To maximize the associated feelings (i.e. glee), there has to be, firstly, an equal or more amount of terror perpetrated by those-to-be-killed. I need an hour of intense Clockwork Orange numbing to really appreciate the last half. I Spit on Your Grave puts a lot in the bank. The first half is quite the spectacle, an hour of rising violation (from the men tossing Jennifer's kitchen cupboards, to ordering her to "show me your teeth", to flicking lit matches at her, to, finally, finally, the gang rape with several positional permutations). After, my fingers and toes felt hollow.
Surprisingly, I got over all that pretty easily. If anyone were to argue that the filmmakers are irresponsible, I think it would be most interesting regarding how they left me off the hook. Let me explain: dividing the two sections is a series of fade-ins and fade-outs of the men doing their everyday, drinking beer in front of their trailer, pumping gas and squeegeeing windshield, etc. A month passes for them as approximately a minute passes for us. Those guys are evil if they can just move on after just a month. Interesting that I moved on after just 2 minutes of viewing-time. That's how these types of films are built. The horror isn't meant to linger. The extremes aren't made to haunt but to provide a temporary anaesthesia.
I'll theorize that the numbing comes with the abrupt revearsals. After the violence to our heroine, we're over-ready to see the same paid out to the assholes. I was practically drooling in anticipation. It's easy to move on and feed that anticipation. The movie doubles up the revearsals by using some parallelism in the killings. Each dude added his own flourish to the torture and Jennifer, novelist that she is, flips each flourish in each kill. For instance (and I'll have to spoil one kill to make my point), Stanley filmed the entire rape on his camcorder (revenge movies as meditaions on filmic voyeurism has been done to death; check Martyrs for the best one).

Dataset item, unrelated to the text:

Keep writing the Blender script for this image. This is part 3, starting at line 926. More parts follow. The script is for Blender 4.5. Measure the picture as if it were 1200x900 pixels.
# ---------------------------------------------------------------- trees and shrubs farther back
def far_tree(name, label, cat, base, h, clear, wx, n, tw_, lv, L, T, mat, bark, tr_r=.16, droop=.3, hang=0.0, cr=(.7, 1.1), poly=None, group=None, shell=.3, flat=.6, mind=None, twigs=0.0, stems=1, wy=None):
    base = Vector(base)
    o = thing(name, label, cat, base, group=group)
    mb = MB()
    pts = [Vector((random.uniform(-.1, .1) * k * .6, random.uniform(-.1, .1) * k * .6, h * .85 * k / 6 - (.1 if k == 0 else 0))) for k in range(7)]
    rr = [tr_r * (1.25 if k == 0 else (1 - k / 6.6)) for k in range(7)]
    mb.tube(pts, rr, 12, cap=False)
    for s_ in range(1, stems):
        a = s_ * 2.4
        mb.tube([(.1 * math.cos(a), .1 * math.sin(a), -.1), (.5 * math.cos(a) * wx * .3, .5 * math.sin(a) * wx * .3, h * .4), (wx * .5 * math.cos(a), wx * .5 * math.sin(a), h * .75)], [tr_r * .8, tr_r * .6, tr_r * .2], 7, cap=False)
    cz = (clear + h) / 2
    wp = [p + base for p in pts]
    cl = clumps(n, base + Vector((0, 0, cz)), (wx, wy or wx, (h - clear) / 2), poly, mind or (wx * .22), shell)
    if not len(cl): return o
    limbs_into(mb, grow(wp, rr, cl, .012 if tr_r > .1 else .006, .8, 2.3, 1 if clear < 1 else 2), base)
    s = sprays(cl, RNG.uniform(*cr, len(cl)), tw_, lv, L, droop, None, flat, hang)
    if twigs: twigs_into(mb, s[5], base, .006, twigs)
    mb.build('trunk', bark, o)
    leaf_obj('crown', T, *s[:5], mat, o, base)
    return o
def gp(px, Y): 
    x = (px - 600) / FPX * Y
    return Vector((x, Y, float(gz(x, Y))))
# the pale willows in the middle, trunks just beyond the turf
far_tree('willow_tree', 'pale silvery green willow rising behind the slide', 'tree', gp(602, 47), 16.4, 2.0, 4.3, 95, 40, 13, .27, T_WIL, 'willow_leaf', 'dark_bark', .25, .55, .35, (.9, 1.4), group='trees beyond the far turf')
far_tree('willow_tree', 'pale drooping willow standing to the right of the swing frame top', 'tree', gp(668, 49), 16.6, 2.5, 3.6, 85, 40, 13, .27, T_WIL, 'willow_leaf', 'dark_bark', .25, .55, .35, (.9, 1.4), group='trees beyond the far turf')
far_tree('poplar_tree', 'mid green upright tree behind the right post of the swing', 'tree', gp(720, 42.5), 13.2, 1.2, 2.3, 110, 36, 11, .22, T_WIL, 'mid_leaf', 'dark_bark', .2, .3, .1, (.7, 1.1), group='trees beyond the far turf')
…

So Jennifer pins the guy's eyes open with fish hooks, spreads fish guts on his face, and put his camcorder on him with the view screen flipped so he can watch his face get pecked-up by some crows. And the crowd cheers.
One other interesting thing I noticed is how suspense gets suspended. When Jennifer notices nighttime footsteps and loud bangs are dead birds thrown at her window, I held my breath. When the same exact horror conventions are deployed against Johnny the ringleader, the fear is gone. Maya stopped watching through her fingers. Cauterize us with enough horror and conventions that usually stoke terror instead stoke gidiness.
I'm not going to apologize for liking this kind of movie. The recipe is pretty transparent and titillation comes easy. The thing is that these films make me actually feel something. Nine out of ten mainstream films don't do that. Rom-coms and rom-roms, Valentine's Day, The Notebook, are advertised as being about love but they're so far from that and rarely do they stimulate anything remotely loving. "R & R" films are about terror and the joy of revenge and they actually do produce pretty good facimilies of those emotions. A cinema of nuance, yeah, but more important it's a cinema of feeling.
Heh heh, good pick up there with the "r & r" Thea.
I think these movies are for men. I know some women like them, but they're mostly made by men if I'm not mistaken, and I hardly ever hear women discuss these types of movies amongst themselves. I won't say what movies I do hear women talk about so as not to stereotype, but it makes sense women would be more reluctant to watch them. Rape is more of a reality for women than it is for men, so there isn't as much distance from the act for them as there is for us, so it's less real and all the more fantastic given the extreme nature of these movies, from our pov.
I've read all the reviews I can find and compared the reaction to this brutal movie to another one I won't bother naming. It's interesting how many and most men hate this movie, pretend they hate it because of the rape but think the other movie is a great piece of cinematography. The only real difference between this derided movie and the other that they praise is that in this one the men get hurt - the woman pushes back for a change. It seems that men hardly react when violence towards women does not end with the male pepetrator be hurt back but when the MEN are shown as stupid and vile and in the end WEAKER than the woman, men hate it. I spit on your grave is a movie that shows what men are really like. What happens the the victim happens to women every day except often times she doesn't live to exact revenge or even walk away. That's the reality for women. This movie paints a picture of what COULD HAPPEN to men if women chose to take revenge. Of course they don't have to go to great lengths for revenge. They can just shoot an abuser in the back, in his sleep or surprise him and shoot him face to face. The fact that women put up with being violated, without exacting revenge (as many if not most men would if it happened to them) is exactly where men want things to be. What I think men fear most, more than any psychopath, gun wielding gangster or bent policeman, is women's revenge for the constant and global war on women that is so normalised people hardly seem aware of it. Women have been brainwashed to believe revenge is not acceptable but for men revenge raises them to hero status. This double standard is challenged in this movie and that's what really scares and shames men - in my not so humble opinion. All the brooo ha ha about it being sexploitation is a cover up and gross hypocrisy when movies showing excruciating violence and sex such as 8mm or The Killer Inside Me are just fine if not praised. You have to ask yourself - WHY. The answer is obvious. Men are ok with violence and sexual torture as long as it doesn't happen to them. Ok boys - we hear you loud and clear and your attitude is just fuel for the fire.
Interesting. I watched a documentary a few years ago called American Nightmare that talked about how the first horror movies were a way for the American people to experience catharsis over the Vietnam War.
Do you think that rape and revenge movies (or, uh, r & r as you call them) are made for men or women?